After all of the Apocalypse Now questions, what I'm asked most often about Leopards Kill is whether we really let Osama bin Laden escape after 9/11.
The answer is, yes.
This wasn't widely known when I was working on the book, but it is gaining more attention. Supposedly, the Senate will be looking into it soon, at least according to this story in the Times:
Senate Report Explores 2001 Escape by bin Laden From Afghan Mountains
WASHINGTON — As President Obama vows to “finish the job” in Afghanistan by sending more troops, the Senate Foreign Relations Committee has completed a detailed look back at a crucial failure early in the battle against Al Qaeda: the escape of Osama bin Laden from American forces in the Afghan mountains of Tora Bora in December 2001.

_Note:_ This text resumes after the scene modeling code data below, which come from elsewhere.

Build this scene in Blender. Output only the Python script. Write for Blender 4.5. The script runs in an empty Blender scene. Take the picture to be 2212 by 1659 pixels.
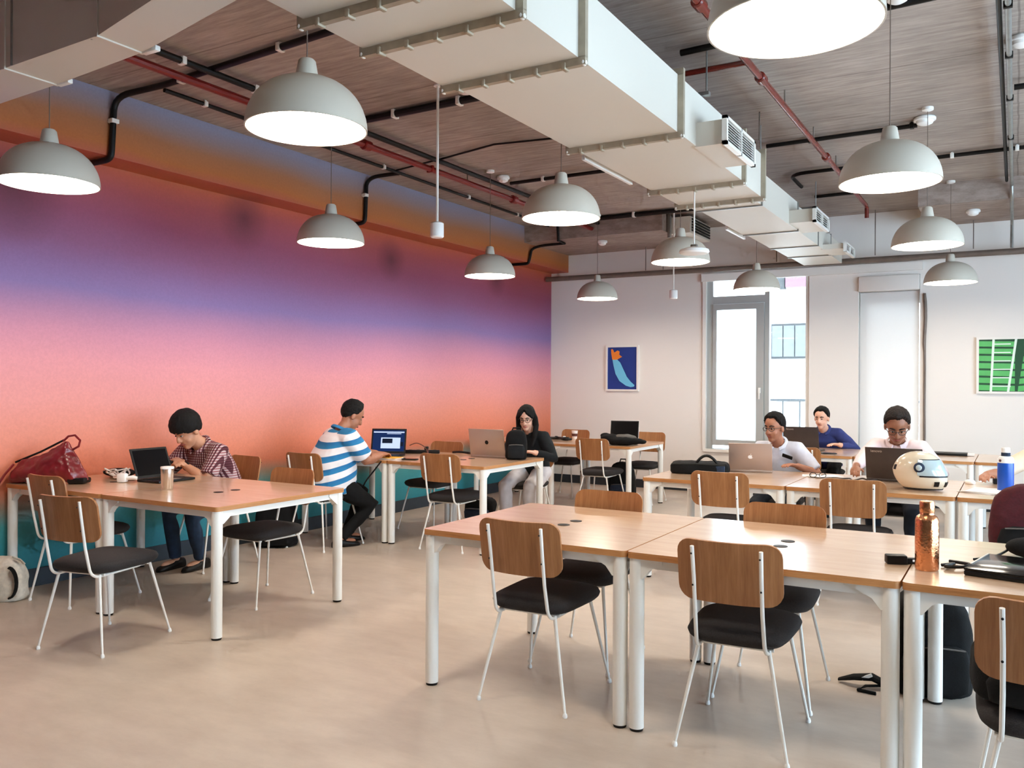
import bpy, bmesh, math, random
from mathutils import Vector as V, Matrix, Quaternion, noise
random.seed(7)
PI = math.pi
sc = bpy.context.scene
COL = sc.collection

# ------------------------------------------------------------------ camera
cam_d = bpy.data.cameras.new('camera'); cam = bpy.data.objects.new('camera', cam_d); COL.objects.link(cam)
cam_d.sensor_fit = 'HORIZONTAL'; cam_d.sensor_width = 36.0; cam_d.lens = 36.0 * 1849.0 / 2212.0
cam_d.clip_start = 0.05; cam_d.clip_end = 200
_yaw, _pit, _rol = math.radians(30.485), math.radians(-0.02), math.radians(0.298)
_f = V((-math.sin(_yaw) * math.cos(_pit), math.cos(_yaw) * math.cos(_pit), math.sin(_pit)))
_r = V((math.cos(_yaw), math.sin(_yaw), 0)); _u = _r.cross(_f)
_r2 = _r * math.cos(_rol) + _u * math.sin(_rol); _u2 = -_r * math.sin(_rol) + _u * math.cos(_rol)
cam.matrix_world = Matrix(((_r2.x, _u2.x, -_f.x, 0), (_r2.y, _u2.y, -_f.y, 0), (_r2.z, _u2.z, -_f.z, 1.43), (0, 0, 0, 1)))
sc.camera = cam

# ------------------------------------------------------------------ world and exposure
SKY = 7.6
w = bpy.data.worlds.new('daylight'); sc.world = w; w.use_nodes = True
w.node_tree.nodes['Background'].inputs[0].default_value = (0.60, 0.81, 1.0, 1)
w.node_tree.nodes['Background'].inputs[1].default_value = SKY
vs = sc.view_settings
vs.view_transform = 'Standard'; vs.look = 'None'; vs.gamma = 1.0; vs.use_curve_mapping = False
vs.exposure = 0.74
cy = sc.cycles; cy.max_bounces = 5; cy.diffuse_bounces = 3; cy.glossy_bounces = 2; cy.transmission_bounces = 4; cy.transparent_max_bounces = 8; cy.caustics_reflective = False; cy.caustics_refractive = False
cy.use_adaptive_sampling = True; cy.adaptive_threshold = 0.1; cy.adaptive_min_samples = 12; cy.use_denoising = True
LAMP = 23.0           # radiance of the pendant lamps' opal discs

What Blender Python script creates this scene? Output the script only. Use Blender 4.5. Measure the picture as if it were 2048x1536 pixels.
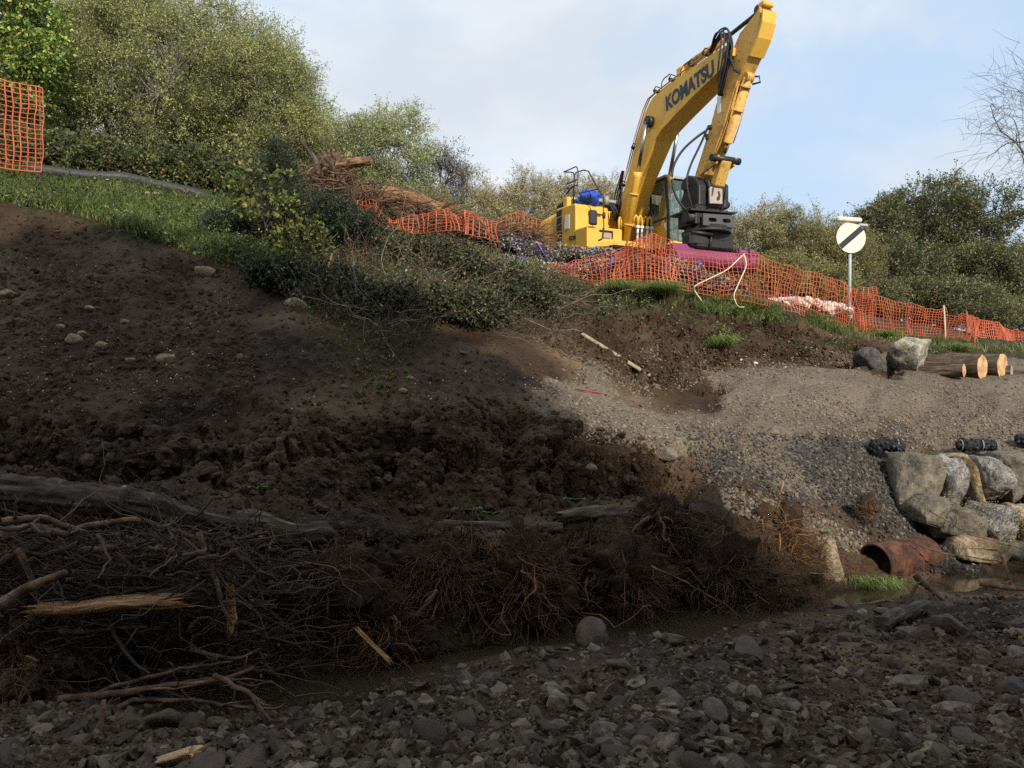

“Removing the Al Qaeda leader from the battlefield eight years ago would not have eliminated the worldwide extremist threat,” the committee’s report concludes. “But the decisions that opened the door for his escape to Pakistan allowed bin Laden to emerge as a potent symbolic figure who continues to attract a steady flow of money and inspire fanatics worldwide.”
The report, based in part on a little-noticed 2007 history of the Tora Bora episode by the military’s Special Operations Command, asserts that the consequences of not sending American troops in 2001 to block Mr. bin Laden’s escape into Pakistan are still being felt.
The report blames the lapse for “laying the foundation for today’s protracted Afghan insurgency and inflaming the internal strife now endangering Pakistan.”
Story here (and elsewhere, if you don't like the Times).
A lot of the operational details remain secrete for a number of reasons unrelated to embarrassing people, but the outlines are pretty much there.